Industry players face challenges in social-acceptability of coal-fired plants
MANILA, Philippines - Putting up coal-fired power plants in the Philippines continues to face the challenge of social acceptability due mainly to concerns on coal plants’ environmental impact, industry players said yesterday at the Coal Business and Policy Forum in Makati.
In his speech, former Energy undersecretary and chairman of the Philippine Chamber of Coal Mines Inc. Rufino Bomasang said putting up coal-fired power plants remains a great business opportunity but continues to face widespread opposition among environmentalists.
“Coal-fired power generation, however, continues to face the challenge of social acceptability due mainly to concerns about its environmental impacts, real or exaggerated. Undoubtedly, clean coal technologies (CCTs) have already substantially reduced the emission of pollutants to levels approaching those of natural gas, the cleanest of the fossil fuels. Carbon capture and sequestration technologies are also being developed and their deployment should substantially reduce greenhouse gas emissions from coal fired power generation,” Bomasang said.
The former energy official said coal is still the least-cost fuel for baseload power generation due to its worldwide acceptance.
“Understandably therefore, most of the major power plants being built in the Philippines are coal-fired, as it is in the world’s two largest developing countries (e.g. China, India) and in neighboring Asean member countries (e.g. Indonesia and Thailand). Even developed countries in the region (e.g. Japan, South Korea) in fact continue to put up coal-fired power plants,” he said.
Bomasang said industry players and the government must address the concerns raised by environmentalists to pave the way for the opening of more mine mouth power plants using untapped coals. These potential plants are in Cagayan, Isabela, Surigao, Davao Oriental and South Cotabato, he said.
“In these areas, I estimate that the combined measured and indicated coal resources are sufficient to supply at least another 2000 megawatts of mine mouth power generating capacity,” Bomasang said.
He said coal fired power generation in the Philippines can continue to be a mainstay in providing competitively priced electricity, provided that players can effectively address social acceptability issues.
Coal fired power plants in the country currently account for 43 percent of total supply, said Rino Abad, director of the Energy Resource Development Bureau. Other energy sources are oil, natural gas and renewable energy.
Environmental group Greenpeace, for one, continues to oppose the construction of coal-fired plants.
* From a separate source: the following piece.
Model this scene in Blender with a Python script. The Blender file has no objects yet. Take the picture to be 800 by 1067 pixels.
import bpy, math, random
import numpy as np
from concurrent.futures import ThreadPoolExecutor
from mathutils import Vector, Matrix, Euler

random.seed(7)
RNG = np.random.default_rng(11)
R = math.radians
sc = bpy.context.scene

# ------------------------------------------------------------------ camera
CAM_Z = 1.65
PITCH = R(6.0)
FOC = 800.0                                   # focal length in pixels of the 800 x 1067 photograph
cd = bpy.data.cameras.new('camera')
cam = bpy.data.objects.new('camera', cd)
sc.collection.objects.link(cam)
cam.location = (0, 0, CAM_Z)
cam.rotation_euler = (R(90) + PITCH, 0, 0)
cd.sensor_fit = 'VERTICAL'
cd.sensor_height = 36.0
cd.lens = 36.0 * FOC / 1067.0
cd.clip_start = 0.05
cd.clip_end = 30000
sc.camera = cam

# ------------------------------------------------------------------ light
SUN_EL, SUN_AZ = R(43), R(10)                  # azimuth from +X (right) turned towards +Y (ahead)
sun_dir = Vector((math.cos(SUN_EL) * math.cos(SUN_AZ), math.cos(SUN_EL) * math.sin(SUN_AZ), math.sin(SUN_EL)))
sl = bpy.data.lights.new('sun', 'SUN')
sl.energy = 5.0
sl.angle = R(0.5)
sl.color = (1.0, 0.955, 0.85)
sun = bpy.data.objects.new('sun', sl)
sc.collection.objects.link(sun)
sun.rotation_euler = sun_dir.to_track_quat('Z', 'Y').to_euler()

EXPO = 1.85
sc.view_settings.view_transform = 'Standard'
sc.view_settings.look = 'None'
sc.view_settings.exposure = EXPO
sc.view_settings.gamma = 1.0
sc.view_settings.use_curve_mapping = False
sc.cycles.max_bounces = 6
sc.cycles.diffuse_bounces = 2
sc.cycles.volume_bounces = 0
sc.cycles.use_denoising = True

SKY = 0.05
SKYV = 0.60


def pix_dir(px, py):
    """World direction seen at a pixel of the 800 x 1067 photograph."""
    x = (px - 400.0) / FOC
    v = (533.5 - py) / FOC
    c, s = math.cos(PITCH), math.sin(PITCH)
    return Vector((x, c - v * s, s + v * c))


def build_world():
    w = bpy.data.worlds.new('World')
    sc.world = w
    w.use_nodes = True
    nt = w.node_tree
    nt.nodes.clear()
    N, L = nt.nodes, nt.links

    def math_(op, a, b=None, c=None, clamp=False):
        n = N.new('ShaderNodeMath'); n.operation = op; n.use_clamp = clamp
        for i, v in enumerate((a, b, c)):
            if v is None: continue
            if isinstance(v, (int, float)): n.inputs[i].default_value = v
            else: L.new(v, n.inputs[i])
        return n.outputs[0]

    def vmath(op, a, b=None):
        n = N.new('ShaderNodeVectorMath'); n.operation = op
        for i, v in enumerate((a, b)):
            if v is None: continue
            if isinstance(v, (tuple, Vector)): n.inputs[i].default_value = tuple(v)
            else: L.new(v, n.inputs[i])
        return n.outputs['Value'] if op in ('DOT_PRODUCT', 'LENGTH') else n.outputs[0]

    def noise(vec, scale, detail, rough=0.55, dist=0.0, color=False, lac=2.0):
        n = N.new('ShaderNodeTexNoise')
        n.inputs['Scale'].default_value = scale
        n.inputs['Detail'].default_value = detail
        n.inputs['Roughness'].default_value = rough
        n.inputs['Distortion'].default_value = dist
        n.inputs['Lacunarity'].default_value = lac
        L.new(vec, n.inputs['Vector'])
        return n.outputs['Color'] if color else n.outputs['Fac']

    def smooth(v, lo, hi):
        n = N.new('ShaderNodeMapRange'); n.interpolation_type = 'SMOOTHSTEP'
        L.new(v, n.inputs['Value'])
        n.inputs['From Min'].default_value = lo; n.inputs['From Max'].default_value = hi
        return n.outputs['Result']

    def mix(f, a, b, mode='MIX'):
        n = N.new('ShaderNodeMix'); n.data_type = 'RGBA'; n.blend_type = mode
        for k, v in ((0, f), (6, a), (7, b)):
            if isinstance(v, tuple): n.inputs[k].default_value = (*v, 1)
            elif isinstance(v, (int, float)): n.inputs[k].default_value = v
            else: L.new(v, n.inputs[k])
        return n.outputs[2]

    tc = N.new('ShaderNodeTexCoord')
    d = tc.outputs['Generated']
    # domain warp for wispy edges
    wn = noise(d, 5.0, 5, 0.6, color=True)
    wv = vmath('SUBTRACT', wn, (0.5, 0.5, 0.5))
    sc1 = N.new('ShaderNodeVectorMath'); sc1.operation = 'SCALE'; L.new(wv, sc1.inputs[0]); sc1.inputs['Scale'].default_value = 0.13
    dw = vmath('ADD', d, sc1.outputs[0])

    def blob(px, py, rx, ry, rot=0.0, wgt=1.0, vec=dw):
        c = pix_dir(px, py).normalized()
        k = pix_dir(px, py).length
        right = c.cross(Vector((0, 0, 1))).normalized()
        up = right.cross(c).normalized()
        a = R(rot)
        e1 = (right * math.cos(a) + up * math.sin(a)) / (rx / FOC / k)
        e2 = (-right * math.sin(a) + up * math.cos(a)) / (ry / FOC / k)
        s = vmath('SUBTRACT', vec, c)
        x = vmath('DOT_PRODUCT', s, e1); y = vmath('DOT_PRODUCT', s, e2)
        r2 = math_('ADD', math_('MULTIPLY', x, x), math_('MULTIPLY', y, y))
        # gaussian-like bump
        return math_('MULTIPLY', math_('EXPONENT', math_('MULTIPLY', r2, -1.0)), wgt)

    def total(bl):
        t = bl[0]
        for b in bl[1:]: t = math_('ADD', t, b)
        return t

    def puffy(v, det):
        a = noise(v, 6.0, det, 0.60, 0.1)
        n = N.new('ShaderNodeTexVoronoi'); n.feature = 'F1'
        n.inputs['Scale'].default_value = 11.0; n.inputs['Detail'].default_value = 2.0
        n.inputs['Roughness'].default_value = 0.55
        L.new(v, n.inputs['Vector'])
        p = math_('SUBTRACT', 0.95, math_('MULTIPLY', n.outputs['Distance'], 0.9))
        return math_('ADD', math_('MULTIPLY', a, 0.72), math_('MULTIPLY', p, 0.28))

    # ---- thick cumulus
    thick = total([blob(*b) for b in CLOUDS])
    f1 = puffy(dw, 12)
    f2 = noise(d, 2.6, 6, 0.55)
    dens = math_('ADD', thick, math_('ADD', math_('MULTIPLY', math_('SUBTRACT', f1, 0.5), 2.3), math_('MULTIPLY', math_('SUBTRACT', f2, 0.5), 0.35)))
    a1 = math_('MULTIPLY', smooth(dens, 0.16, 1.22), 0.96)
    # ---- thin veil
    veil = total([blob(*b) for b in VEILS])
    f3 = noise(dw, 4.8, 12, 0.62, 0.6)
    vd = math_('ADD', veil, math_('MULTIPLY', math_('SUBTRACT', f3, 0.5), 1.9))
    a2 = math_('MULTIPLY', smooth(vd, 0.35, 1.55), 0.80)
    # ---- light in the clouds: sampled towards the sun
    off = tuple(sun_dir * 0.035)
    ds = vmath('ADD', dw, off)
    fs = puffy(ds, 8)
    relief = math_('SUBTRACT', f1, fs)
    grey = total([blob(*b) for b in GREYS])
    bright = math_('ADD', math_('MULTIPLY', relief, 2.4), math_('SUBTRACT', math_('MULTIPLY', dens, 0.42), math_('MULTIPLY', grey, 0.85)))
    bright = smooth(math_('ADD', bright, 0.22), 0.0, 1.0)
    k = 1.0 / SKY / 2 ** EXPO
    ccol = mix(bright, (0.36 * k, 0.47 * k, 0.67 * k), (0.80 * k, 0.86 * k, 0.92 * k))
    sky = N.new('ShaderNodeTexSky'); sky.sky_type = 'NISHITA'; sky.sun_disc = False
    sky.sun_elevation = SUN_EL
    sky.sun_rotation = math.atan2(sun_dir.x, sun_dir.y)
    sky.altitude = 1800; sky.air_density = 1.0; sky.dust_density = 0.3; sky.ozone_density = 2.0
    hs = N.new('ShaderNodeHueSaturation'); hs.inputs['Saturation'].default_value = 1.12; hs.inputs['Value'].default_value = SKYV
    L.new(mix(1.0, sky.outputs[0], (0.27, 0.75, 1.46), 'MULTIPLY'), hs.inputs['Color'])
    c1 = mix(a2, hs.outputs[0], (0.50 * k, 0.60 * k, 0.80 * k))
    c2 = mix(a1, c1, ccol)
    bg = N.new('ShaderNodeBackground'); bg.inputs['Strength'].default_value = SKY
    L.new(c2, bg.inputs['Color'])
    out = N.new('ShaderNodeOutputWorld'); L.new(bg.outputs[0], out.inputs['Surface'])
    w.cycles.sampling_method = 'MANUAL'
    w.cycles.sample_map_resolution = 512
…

It said in a recent report on coal that at least 45 new coal-fired power plants will become operational in the Philippines beginning the next five to six years, a development that would increase the Philippines’ carbon dioxide emissions by over 64.4 to 79.8 million metric tons a year.
It said the Aquino administration’s reliance on coal-fired power plants puts the country’s climate at risk, which in turn could cost the economy, according to a report on coal’s impact on climate change in the Philippines.